Molly Ivans has an excellent article titled, “Big Time Trouble: America continues to weaken, but why worry?,” that pings a lot of valid points about the recent declination of America. From the article:
“What, me worry?” The U.S. is over $7 trillion in debt (no problem); China buys $1 billion worth of U.S. treasury bills a day (thanks for floating us); Americans love the prices at Wal-Mart (made in China, cute!); the Chinese save 50 percent of their domestic product; the average American has $9,000 on his credit cards; our economy is fueled by a fragile housing bubble; the minimum wage is $5.15 per hour…; taxpayers who earn over $1 million saved $30K under Bush tax cuts; the war in Iraq costs $9 billion a month; by 2040, our kids will be unable to do more than pay the interest on the national debt … ; bankruptcy reform makes it impossible to escape your debts…

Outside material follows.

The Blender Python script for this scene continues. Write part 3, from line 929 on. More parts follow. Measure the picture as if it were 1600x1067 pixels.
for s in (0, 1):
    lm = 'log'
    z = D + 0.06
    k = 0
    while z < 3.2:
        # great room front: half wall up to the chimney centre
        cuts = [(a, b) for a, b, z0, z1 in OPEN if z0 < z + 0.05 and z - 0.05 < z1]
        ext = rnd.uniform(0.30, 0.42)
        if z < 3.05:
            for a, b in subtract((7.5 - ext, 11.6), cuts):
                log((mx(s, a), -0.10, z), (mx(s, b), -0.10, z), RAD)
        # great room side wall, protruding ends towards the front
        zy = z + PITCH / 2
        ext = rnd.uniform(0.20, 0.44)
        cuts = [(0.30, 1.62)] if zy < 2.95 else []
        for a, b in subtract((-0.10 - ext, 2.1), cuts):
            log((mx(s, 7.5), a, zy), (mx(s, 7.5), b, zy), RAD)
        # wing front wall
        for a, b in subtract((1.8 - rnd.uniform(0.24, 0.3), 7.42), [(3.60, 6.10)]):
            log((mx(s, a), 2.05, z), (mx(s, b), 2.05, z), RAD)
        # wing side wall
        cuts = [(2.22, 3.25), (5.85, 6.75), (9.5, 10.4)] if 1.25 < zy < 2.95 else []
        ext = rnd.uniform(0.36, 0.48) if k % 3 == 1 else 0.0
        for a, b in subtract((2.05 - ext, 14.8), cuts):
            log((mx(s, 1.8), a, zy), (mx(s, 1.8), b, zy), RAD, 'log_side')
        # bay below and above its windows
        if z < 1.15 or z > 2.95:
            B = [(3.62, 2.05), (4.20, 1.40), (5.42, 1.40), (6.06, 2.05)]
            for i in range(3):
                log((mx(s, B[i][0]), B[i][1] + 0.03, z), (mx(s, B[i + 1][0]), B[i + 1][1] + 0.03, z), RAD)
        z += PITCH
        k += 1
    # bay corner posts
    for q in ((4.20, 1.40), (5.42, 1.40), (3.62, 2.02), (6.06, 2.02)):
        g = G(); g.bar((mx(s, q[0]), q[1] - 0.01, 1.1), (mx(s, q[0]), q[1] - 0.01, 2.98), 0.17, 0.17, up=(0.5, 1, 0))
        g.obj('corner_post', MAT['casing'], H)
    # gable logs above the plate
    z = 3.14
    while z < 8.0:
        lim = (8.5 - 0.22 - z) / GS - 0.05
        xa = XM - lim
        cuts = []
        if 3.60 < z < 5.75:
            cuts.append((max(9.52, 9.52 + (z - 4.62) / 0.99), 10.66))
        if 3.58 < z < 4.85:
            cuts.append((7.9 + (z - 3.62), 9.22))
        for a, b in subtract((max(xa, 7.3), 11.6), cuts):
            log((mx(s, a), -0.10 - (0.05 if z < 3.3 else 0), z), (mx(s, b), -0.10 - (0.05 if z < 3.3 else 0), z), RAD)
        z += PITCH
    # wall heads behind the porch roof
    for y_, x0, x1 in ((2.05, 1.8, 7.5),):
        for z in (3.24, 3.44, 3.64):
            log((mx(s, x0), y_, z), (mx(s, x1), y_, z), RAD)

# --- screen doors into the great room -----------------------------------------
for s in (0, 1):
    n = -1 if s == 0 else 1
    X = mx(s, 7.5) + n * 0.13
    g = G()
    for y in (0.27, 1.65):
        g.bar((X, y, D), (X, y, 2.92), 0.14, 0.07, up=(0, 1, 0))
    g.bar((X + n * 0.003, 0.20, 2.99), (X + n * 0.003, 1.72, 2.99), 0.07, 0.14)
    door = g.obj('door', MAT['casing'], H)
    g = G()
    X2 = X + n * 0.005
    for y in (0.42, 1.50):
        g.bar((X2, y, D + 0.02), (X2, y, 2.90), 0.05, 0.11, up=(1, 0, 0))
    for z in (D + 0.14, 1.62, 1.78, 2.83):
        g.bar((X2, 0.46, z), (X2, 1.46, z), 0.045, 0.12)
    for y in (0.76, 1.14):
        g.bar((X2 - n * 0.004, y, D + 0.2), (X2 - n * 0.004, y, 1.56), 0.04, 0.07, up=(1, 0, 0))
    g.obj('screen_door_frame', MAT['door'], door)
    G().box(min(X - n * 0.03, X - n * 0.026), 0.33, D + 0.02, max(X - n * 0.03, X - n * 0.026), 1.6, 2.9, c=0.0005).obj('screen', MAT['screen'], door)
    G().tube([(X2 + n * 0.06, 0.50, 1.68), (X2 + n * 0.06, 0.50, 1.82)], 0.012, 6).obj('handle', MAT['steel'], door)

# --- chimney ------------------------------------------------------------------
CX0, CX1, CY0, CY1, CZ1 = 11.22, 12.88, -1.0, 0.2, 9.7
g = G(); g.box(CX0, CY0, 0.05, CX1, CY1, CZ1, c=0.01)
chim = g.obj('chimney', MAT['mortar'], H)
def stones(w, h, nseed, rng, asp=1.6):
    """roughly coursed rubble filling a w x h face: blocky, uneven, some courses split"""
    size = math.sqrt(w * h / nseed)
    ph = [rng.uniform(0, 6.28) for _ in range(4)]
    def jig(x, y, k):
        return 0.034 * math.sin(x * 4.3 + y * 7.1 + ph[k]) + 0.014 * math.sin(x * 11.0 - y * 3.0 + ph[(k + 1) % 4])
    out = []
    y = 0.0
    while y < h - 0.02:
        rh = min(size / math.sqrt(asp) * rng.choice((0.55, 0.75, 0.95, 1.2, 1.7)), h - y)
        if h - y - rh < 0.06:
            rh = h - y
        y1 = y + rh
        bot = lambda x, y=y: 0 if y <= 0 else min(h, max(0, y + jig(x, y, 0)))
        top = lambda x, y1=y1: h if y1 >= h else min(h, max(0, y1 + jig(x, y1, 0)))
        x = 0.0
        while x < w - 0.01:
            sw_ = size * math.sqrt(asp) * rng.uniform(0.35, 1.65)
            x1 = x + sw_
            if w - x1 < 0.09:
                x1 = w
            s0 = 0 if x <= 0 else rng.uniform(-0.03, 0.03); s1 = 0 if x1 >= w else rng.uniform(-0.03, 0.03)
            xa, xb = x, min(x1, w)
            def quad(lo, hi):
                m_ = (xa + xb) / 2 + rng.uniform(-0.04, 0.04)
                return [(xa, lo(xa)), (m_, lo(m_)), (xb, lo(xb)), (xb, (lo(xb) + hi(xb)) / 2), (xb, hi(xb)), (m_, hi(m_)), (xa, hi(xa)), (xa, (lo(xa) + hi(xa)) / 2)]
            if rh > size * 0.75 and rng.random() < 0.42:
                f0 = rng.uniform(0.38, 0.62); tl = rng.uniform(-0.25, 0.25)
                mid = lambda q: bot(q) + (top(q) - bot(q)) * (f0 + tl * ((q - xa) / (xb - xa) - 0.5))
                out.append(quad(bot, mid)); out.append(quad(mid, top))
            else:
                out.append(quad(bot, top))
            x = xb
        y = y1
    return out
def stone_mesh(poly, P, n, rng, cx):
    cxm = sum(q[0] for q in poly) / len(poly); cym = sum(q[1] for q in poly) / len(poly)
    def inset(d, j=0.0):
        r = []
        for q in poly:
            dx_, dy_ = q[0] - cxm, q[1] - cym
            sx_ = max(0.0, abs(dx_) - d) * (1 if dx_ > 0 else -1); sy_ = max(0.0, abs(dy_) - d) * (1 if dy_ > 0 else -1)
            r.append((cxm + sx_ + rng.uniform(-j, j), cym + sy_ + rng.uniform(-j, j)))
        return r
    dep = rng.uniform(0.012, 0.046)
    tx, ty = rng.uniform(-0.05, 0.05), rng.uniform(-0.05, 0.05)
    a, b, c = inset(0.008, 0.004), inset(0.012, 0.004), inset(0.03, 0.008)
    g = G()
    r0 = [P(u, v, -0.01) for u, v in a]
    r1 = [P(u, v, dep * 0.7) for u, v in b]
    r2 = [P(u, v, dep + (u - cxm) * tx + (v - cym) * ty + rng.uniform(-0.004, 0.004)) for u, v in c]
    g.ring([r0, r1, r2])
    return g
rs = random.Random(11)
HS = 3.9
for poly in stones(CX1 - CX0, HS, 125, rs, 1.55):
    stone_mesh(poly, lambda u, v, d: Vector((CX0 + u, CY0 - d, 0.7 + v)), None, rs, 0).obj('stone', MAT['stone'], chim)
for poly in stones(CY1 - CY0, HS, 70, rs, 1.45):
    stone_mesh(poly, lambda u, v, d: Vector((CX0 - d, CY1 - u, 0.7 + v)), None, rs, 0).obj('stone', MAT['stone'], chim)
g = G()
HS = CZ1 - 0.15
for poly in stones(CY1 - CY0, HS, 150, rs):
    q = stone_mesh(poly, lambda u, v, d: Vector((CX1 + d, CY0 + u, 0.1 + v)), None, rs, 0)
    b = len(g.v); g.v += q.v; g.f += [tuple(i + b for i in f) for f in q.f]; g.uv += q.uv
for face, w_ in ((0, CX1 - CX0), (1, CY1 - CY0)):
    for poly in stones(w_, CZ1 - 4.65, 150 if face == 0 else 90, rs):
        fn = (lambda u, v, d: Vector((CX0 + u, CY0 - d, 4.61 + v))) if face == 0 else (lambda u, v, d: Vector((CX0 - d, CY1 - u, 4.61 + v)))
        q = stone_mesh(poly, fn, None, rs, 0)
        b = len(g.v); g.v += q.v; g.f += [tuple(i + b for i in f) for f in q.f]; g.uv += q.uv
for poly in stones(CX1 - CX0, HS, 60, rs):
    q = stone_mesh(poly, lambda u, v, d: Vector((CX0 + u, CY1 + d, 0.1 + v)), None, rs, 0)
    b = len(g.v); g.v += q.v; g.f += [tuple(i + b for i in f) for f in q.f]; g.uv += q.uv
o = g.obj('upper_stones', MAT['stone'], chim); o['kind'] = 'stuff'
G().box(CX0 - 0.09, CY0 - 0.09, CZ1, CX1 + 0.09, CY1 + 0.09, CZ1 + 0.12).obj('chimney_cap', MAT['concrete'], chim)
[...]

Similarly, Bush purposefully deflated the value of the US dollar in his first term, thinking it would strengthen business with our international partners. It didn’t. She also comments on the current “personal moral outrage” fad:
During the past five years, both media and political circles have devoted an enormous amount of attention to social issues and culture wars — rise of the Christian Right, anti-abortion groups, our debates over moral decline and moral relativism, prayer in the schools, school vouchers, displaying the Ten Commandments, sex and violence in entertainment, bias in the news media, gay marriage and all the rest of it. I sometimes think all of it amounts to a bunch of people saying, “The world would be a much better place if everybody else thought exactly the same way I do.” Reminds me of Dr. Henry Higgins in his famous philosophical disquisition, “Why Can’t A Woman Be More Like A Man?” Higgins finally discovers the ultimate problem: “Why can’t a woman be more like ME?”